L’Église catholique espagnole a annoncé l’ouverture d’une enquête sur les abus sexuels passés et présents. Cette annonce intervient seulement quelques semaines avant que le gouvernement ne se prononce sur une enquête parlementaire sur les abus de l’Église.

L’Église catholique espagnole va charger un cabinet d’avocats de mener une enquête sur les abus sexuels passés et présents qui auraient été commis par le clergé, les membres des ordres religieux et les enseignants et d’autres personnes liées à l’Église.
Le cabinet d’avocats Cremades & Calvo Sotelo et le président de la conférence épiscopale du pays, le cardinal Juan José Omella, ont annoncé l’enquête le 22 février. Elle durera un an.
Le cardinal Juan José Omella a déclaré que l’objectif était « d’aider et de réparer les victimes, en établissant des manières nouvelles et supplémentaires pour collaborer et dénoncer, en plus de celles qui existent dans plus de 40 bureaux mis en place par l’Église ». L’enquête est destinée à couvrir tous les abus et n’est pas limitée à une certaine période, selon Javier Cremades, fondateur du cabinet d’avocats et fervent catholique lui-même.
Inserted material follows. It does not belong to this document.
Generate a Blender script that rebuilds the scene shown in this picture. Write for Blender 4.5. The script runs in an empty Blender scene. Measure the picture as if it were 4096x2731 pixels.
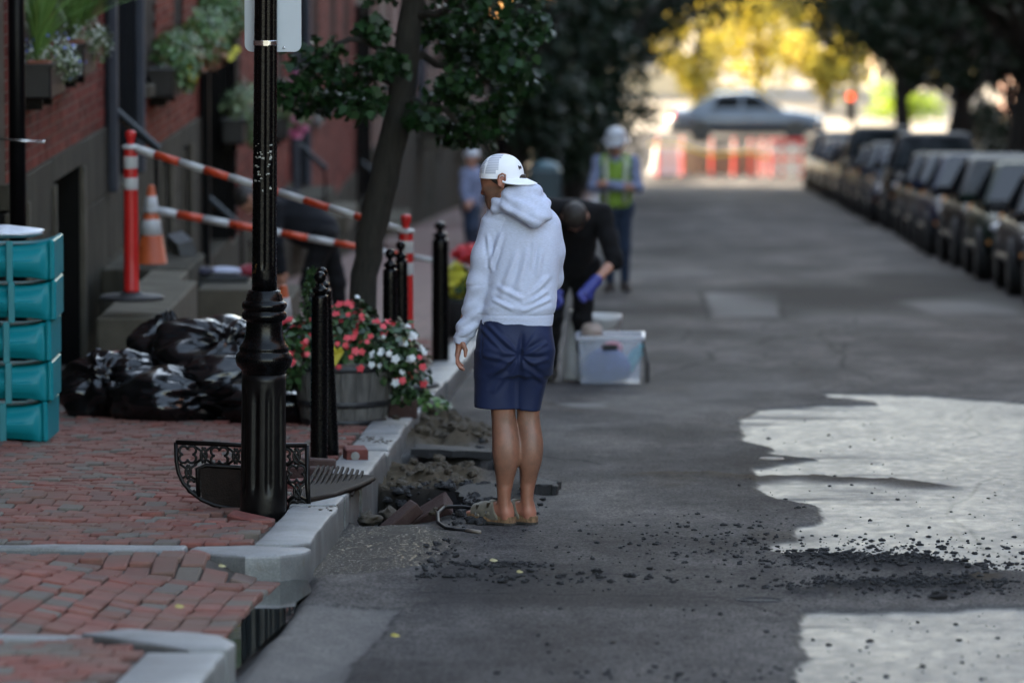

Le fondateur du cabinet d’avocats a déclaré qu’il ne facturerait pas l’enquête à l’Église et qu’il demanderait seulement à la Conférence épiscopale de couvrir les coûts logistiques ou les honoraires des conseillers externes.
Cette annonce intervient alors que les législateurs espagnols devraient voter en mars sur une enquête parlementaire concernant les abus sexuels commis par le clergé catholique. Javier Cremades a déclaré vouloir se coordonner avec les autorités espagnoles.
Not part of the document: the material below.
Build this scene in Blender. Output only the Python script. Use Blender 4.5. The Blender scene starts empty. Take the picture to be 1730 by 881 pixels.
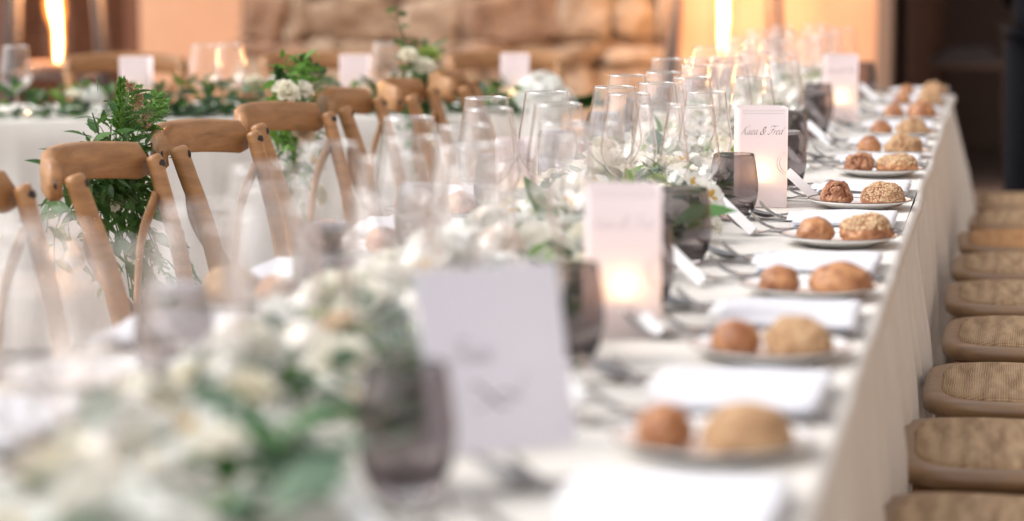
import bpy, bmesh, math, random
from mathutils import Vector, Matrix, Euler, noise
random.seed(7)
PI = math.pi
S = bpy.context.scene
COL = S.collection

# ------------------------------------------------------------------ camera
cam = bpy.data.cameras.new('camera')
cam.lens = 83.24; cam.sensor_width = 36.0; cam.sensor_fit = 'HORIZONTAL'
cam.clip_start = 0.05; cam.clip_end = 400
cam.dof.use_dof = True
cam.dof.focus_distance = 4.45
cam.dof.aperture_fstop = 2.1
co = bpy.data.objects.new('camera', cam); COL.objects.link(co)
co.location = (0, 0, 1.23)
co.rotation_euler = (math.radians(90 - 7.41), 0, math.radians(11.61))
S.camera = co

# ------------------------------------------------------------------ world + sun
SUN_EL, SUN_AZ = 44.0, -112.0          # azimuth measured from +Y towards +X (negative: from the left)
w = bpy.data.worlds.new('World'); S.world = w; w.use_nodes = True
nt = w.node_tree; nt.nodes.clear()
sky = nt.nodes.new('ShaderNodeTexSky'); sky.sky_type = 'NISHITA'; sky.sun_disc = False
sky.sun_elevation = math.radians(SUN_EL); sky.sun_rotation = math.radians(SUN_AZ)
sky.dust_density = 3.0; sky.ozone_density = 0.6
hs = nt.nodes.new('ShaderNodeHueSaturation'); hs.inputs['Saturation'].default_value = 0.22
wb = nt.nodes.new('ShaderNodeMixRGB'); wb.blend_type = 'MULTIPLY'; wb.inputs[0].default_value = 1; wb.inputs[2].default_value = (1.0, 0.985, 0.985, 1)
bg = nt.nodes.new('ShaderNodeBackground'); bg.inputs[1].default_value = 0.15
wo = nt.nodes.new('ShaderNodeOutputWorld')
nt.links.new(sky.outputs[0], hs.inputs['Color']); nt.links.new(hs.outputs[0], wb.inputs[1])
nt.links.new(wb.outputs[0], bg.inputs[0]); nt.links.new(bg.outputs[0], wo.inputs[0])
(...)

L’Église espagnole réticente à enquêter sur les abus sexuels
« Il ne s’agit pas d’une alternative, mais probablement d’un complément à ce qu’ils doivent faire, mais d’une manière professionnelle, organisée et certifiée, afin que personne ne puisse douter qu’il puisse s’agir d’une manipulation de la part de l’Église, du pouvoir en place ou d’une tierce partie », a déclaré l’avocat.
Cette annonce marque une rupture avec les précédentes positions de la conférence épiscopale espagnole. Pendant des années, elle a rejeté l’idée d’une enquête sur les cas d’abus sexuels. Elle encourageait plutôt les victimes à se manifester et à faire part de leurs doléances au diocèse.
Mais certains survivants d’abus sexuels sont restés sceptiques quant à l’intention réelle de l’Église. Fernando García Salmones, porte-parole de l’association Robbed Childhood, a qualifié l’audit de « manœuvre visant à détourner l’attention » puisque l’Église pourrait dicter ses conditions à un cabinet d’avocats dévoué à l’ordre catholique.
La pression publique sur les évêques pour qu’ils agissent s’est accrue récemment en Espagne. El País a par exemple estimé qu’il y avait au moins 1 200 victimes d’abus sexuels, bien que le nombre réel puisse être beaucoup plus élevé. La hiérarchie de l’Église aurait également rejeté de nombreuses allégations, ignoré les victimes et entravé les enquêtes, réaffectant souvent les prêtres vers de nouvelles paroisses ou vers des missions à l’étranger où ils pouvaient perpétuer leurs abus.
Quelques pays – les États-Unis, l’Australie, l’Irlande, la France et l’Allemagne – ont récemment mené des enquêtes sur les abus sexuels dans l’Église.
En Australie, 7 % des prêtres catholiques ont été accusés d’avoir abusé de mineurs entre 1980 et 2010. En Irlande, des enquêtes menées par des juges ont contribué à démanteler l’influence autrefois dominante de l’Église catholique sur la société et la politique irlandaises. En France, une enquête indépendante a estimé l’an dernier que quelque 330 000 enfants avaient été victimes d’abus sexuels commis par des membres du clergé catholique, des chefs scouts ou d’autres employés affiliés à l’Église catholique entre 1950 et 2020.
Au début de l’année, le Portugal a également lancé une enquête indépendante, financée par l’Église, tout en se heurtant aux mêmes réticences sur le fait qu’elle soit menée en interne. Mais peu d’enquêtes ont été initiées par un gouvernement comme en Espagne, un pays où la présence de l’Église catholique reste importante.